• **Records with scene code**
** start **
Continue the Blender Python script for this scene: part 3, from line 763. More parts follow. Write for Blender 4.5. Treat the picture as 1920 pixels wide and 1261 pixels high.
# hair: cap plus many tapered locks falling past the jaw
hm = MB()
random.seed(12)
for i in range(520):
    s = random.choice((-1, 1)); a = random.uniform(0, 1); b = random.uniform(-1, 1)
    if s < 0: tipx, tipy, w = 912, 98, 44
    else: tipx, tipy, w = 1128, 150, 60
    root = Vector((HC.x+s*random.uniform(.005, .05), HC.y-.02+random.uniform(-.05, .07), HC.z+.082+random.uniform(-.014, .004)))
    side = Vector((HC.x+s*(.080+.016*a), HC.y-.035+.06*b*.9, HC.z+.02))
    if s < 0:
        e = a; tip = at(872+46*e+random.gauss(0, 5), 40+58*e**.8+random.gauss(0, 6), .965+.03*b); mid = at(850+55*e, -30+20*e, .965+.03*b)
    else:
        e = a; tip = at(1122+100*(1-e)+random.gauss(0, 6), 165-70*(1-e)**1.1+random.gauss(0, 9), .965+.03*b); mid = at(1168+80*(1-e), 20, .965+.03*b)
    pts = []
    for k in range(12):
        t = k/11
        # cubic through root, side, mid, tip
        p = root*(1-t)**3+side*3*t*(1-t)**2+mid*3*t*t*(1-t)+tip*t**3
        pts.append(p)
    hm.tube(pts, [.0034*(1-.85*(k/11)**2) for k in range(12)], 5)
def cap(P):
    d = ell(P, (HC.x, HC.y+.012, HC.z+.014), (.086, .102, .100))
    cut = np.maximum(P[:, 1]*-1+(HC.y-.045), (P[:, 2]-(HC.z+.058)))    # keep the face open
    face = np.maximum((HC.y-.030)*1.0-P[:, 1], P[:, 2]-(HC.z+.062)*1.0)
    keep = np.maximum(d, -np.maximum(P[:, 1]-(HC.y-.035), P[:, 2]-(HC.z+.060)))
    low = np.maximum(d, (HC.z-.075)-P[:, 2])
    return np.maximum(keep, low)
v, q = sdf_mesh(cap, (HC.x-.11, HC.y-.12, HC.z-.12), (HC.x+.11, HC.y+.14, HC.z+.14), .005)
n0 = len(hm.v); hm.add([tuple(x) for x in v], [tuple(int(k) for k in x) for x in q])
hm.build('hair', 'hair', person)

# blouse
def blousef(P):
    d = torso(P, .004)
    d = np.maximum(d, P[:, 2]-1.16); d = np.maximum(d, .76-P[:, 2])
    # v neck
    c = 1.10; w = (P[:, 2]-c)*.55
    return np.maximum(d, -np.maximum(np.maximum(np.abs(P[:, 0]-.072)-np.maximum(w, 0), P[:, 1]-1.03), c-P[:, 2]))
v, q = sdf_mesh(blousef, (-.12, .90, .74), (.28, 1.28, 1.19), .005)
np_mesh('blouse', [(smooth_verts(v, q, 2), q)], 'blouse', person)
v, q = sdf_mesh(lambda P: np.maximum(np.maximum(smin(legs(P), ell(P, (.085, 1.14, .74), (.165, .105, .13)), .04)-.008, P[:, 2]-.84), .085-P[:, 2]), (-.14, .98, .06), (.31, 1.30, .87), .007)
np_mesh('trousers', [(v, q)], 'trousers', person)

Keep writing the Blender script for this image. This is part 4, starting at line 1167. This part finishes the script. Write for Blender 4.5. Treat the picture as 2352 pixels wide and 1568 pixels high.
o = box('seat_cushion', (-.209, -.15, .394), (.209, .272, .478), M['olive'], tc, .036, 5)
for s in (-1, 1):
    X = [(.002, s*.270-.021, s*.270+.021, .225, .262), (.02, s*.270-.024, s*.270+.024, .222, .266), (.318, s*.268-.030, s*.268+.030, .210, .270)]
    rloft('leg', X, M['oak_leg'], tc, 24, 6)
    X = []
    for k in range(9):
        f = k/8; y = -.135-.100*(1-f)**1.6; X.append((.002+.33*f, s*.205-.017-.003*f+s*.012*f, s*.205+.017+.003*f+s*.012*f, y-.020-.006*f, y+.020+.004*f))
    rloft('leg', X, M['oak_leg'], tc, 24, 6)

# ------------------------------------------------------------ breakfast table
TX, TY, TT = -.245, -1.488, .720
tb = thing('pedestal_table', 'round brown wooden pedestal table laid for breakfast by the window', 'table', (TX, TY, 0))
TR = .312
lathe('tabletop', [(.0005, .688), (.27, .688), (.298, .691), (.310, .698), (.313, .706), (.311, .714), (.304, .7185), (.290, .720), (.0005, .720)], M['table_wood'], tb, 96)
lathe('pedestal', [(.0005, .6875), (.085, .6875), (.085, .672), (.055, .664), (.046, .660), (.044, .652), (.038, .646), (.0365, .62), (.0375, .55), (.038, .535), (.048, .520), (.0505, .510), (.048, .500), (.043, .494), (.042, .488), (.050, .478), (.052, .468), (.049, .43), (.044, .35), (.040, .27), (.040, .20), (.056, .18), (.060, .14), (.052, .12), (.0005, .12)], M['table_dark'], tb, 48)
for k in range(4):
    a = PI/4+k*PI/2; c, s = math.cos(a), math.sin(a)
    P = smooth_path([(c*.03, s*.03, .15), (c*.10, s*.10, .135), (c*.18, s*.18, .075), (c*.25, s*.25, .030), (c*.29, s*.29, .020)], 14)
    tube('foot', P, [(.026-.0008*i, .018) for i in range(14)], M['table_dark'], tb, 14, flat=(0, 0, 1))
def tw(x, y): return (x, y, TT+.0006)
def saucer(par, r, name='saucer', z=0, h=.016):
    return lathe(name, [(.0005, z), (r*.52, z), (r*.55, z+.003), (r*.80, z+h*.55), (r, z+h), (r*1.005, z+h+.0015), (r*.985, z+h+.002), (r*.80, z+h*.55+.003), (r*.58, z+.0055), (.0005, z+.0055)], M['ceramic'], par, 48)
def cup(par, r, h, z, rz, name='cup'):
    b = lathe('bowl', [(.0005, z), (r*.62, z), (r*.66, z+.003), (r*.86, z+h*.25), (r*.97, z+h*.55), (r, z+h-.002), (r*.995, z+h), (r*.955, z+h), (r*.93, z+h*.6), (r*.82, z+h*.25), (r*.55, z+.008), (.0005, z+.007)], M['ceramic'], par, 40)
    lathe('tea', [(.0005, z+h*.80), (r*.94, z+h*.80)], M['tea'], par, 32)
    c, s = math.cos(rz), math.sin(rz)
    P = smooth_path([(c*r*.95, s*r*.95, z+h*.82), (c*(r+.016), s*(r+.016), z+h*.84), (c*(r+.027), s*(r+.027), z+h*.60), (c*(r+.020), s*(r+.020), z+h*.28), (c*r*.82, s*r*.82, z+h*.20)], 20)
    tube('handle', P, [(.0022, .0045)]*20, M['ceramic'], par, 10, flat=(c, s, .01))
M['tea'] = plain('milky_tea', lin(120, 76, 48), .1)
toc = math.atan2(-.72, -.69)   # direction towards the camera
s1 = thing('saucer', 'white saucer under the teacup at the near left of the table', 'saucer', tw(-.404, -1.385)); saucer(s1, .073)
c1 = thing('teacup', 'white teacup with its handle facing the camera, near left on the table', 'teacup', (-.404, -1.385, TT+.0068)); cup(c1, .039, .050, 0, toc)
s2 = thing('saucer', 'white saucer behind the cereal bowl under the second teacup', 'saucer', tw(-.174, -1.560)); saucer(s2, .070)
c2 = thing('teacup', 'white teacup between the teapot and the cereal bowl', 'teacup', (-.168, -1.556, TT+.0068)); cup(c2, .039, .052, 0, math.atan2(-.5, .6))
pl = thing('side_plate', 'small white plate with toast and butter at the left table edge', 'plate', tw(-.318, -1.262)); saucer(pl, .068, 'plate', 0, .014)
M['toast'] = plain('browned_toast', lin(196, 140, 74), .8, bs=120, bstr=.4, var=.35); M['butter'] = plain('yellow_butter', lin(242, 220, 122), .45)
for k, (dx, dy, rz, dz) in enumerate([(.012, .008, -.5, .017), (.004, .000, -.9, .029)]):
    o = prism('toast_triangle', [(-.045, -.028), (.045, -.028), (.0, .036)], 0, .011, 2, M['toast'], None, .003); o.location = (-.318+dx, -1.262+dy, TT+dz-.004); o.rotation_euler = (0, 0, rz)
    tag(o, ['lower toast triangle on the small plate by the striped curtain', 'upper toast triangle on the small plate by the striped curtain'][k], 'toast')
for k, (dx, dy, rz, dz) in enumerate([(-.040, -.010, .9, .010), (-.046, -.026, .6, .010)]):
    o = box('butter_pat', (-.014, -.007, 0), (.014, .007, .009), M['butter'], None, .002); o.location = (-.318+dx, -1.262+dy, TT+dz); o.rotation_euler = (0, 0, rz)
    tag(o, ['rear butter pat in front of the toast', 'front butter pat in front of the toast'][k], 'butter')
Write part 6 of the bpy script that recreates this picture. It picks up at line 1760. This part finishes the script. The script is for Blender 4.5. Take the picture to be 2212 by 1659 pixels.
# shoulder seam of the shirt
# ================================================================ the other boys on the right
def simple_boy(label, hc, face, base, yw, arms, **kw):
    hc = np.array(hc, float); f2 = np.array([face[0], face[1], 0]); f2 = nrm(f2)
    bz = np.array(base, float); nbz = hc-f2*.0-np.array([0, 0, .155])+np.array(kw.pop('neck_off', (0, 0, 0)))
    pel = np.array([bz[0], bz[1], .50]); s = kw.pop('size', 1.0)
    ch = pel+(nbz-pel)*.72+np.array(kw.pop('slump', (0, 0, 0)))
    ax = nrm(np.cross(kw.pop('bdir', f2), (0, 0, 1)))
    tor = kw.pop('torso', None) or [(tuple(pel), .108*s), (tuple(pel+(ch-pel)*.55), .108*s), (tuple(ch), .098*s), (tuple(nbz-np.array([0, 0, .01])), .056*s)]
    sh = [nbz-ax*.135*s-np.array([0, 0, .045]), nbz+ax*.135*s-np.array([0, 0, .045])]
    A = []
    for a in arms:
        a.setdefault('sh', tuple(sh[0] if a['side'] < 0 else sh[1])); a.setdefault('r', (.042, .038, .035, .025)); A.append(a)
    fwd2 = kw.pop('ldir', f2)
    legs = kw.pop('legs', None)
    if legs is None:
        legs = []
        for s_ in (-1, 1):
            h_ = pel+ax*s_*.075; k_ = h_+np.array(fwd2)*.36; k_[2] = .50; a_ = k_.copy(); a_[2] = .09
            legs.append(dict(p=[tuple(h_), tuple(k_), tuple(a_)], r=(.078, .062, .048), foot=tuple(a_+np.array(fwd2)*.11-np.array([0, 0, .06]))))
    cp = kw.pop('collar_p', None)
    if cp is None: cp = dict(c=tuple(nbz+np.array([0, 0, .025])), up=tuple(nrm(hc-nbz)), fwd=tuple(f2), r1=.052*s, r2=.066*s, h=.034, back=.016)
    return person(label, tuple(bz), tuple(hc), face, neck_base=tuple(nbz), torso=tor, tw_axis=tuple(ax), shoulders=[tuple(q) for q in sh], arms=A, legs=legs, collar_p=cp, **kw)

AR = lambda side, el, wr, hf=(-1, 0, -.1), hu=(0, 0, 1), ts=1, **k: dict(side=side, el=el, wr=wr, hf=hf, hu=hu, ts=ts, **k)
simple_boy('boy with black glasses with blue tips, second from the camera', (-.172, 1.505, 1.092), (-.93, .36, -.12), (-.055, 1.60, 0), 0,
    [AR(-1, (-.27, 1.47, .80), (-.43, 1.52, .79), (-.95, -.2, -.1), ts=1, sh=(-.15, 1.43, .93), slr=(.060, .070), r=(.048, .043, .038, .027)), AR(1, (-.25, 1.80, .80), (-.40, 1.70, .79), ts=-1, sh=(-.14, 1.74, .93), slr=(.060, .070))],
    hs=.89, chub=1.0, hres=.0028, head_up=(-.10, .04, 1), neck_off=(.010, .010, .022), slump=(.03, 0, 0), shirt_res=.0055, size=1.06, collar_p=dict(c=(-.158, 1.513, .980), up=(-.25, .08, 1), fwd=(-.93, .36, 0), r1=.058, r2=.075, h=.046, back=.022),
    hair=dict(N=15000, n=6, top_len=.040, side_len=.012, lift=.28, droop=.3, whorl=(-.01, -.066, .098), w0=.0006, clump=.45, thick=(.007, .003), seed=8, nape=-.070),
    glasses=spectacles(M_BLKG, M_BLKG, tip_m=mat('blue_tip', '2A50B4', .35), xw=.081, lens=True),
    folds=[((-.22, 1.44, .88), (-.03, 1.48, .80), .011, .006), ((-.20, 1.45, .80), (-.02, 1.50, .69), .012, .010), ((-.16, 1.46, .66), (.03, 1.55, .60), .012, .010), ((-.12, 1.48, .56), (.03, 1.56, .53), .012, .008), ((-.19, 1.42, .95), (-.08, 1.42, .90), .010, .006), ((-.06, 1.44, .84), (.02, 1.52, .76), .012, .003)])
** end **
• **Task details**
Extract and reproduce exactly the lines opening with the line containing "a = PI/4+k*PI/2;" and closing with the line containing "s*.29, .020)], 14)", inclusive.

• **Output of the exercise**
    a = PI/4+k*PI/2; c, s = math.cos(a), math.sin(a)
    P = smooth_path([(c*.03, s*.03, .15), (c*.10, s*.10, .135), (c*.18, s*.18, .075), (c*.25, s*.25, .030), (c*.29, s*.29, .020)], 14)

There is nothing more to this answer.